The U.S. Court of Appeals for the Fourth Circuit overturned a lower court jury's 2003 ruling siding with Sallie Mae in a lawsuit brought by College Loan Corporation.

The three judge panel unanimously agreed that Judge James C. Cacheris erred in late 2002 when he interpreted federal law in a way that barred College Loan Corp. from pursuing some of its legal claims under state law in Virginia. The judge's erroneous pretrial rulings about College Loan's ability to pursue its claims in state court, the appeals court concluded, resulted in the jury's flawed decision.

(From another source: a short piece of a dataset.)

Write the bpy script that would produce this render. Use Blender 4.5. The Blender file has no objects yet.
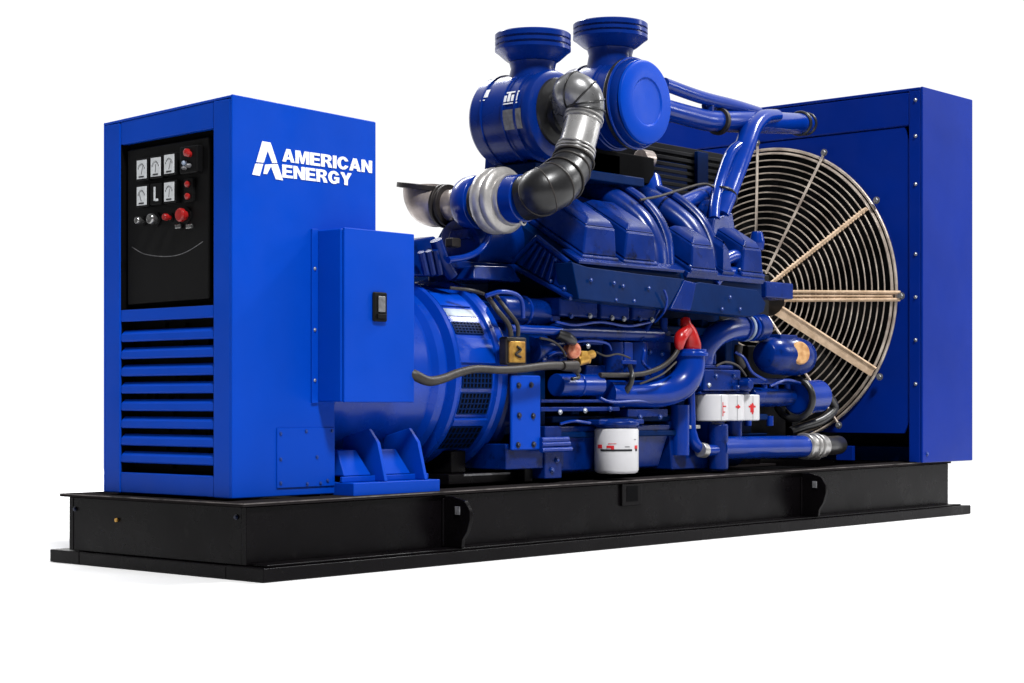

"Because the district court erred in ruling that College Loan could not utilize violations of federal law to establish its state law claims against Sallie Mae, and in ruling that College Loan could rebut Sallie Mae's [Higher Education Act]-based defense ... only by demonstrating that the defense was interposed in bad faith, we vacate the judgment and remand for further proceedings," the appeals court ruled.

College Loan sued Sallie Mae in 2002, accusing it, in a series of claims, of breaching its contractual obligations to consolidate the loans of College Loan clients. In December 2002, Judge Cacheris ruled that the Higher Education Act, the law that governs the federal student loan programs, effectively preempted the state law claims that College Loan sought against Sallie Mae.

But "the HEA and its regulations do not preempt the state law claims which College Loan seeks to pursue in this proceeding," the appeals court ruled Monday.

The appeals court also found that the judge had erred in the instruction he gave to  jurors. "There is a reasonable probability," the three-judge panel concluded, "that this additional element affected the jury's verdict, 'seriously prejudicing' College Loan's case."

The appeals court's decision will send the case back to the lower court for reconsideration.